Rushdie alleged that Shahabuddin, Khurshid Alam and their allies “don’t really care about my novel. The real issue is the Muslim vote.”
The author resented the “use” of his book as a “political football” and said Rajiv had “come out of this looking not only Philistine and anti-democratic but opportunistic”.
“Mr Prime Minister, I can’t bring myself to address finance ministries about literature. In my view, this is now a matter between you and me. I ask you this question: What sort of India do you wish to govern? Is it to be an open or a repressive society?” Rushdie wrote, adding that Rajiv’s actions would be an “important indicator” for many people around the world.
“If you confirm the ban, I’m afraid I, and many others, will have to assume the worst. If, on the other hand, you should admit your Government’s error and move swiftly to correct it, I will be the first to applaud your honourable deed,” Rushdie wrote.
Khan, the petitioner in Delhi High Court, said he had approached the court after being told at bookstores that the novel could not be sold in, or imported to, India and after searching government websites and failing to find the official import ban order.
The government was unable to produce the order in court, he said.
“None of the respondents could produce the said notification... in fact, the purported author of the said notification has also shown his helplessness in producing a copy,” the November 5, 2024, order noted, referring to the customs department official who drafted it.

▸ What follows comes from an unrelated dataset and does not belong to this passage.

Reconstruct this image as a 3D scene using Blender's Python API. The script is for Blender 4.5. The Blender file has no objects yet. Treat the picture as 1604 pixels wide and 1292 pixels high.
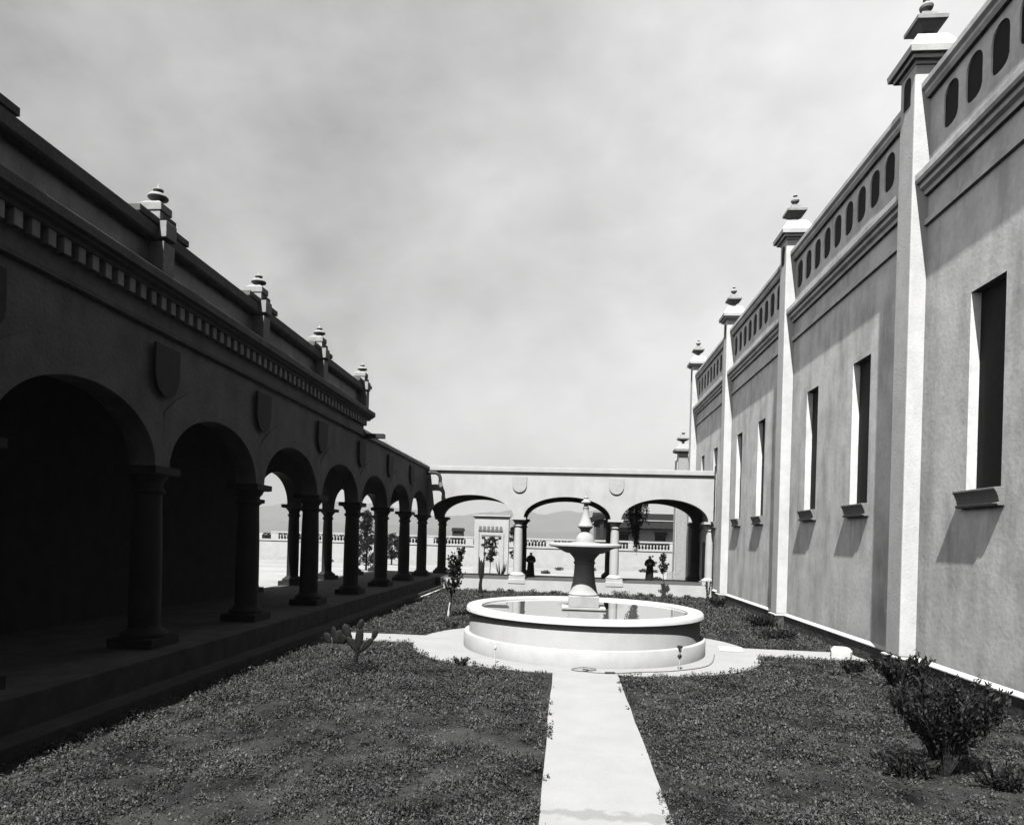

The Satanic Verses had sparked violent demonstrations and book burnings across the Muslim world and in India, which has the world’s third-largest Muslim population.
The Ayatollah’s 1989 fatwa had sent the Booker Prize-winning author into hiding forsix years.
In August 2022, about 33 years after the fatwa, Rushdie was stabbed on stage during a lecture in New York, which left him blind in one eye and affected the use of one of his hands.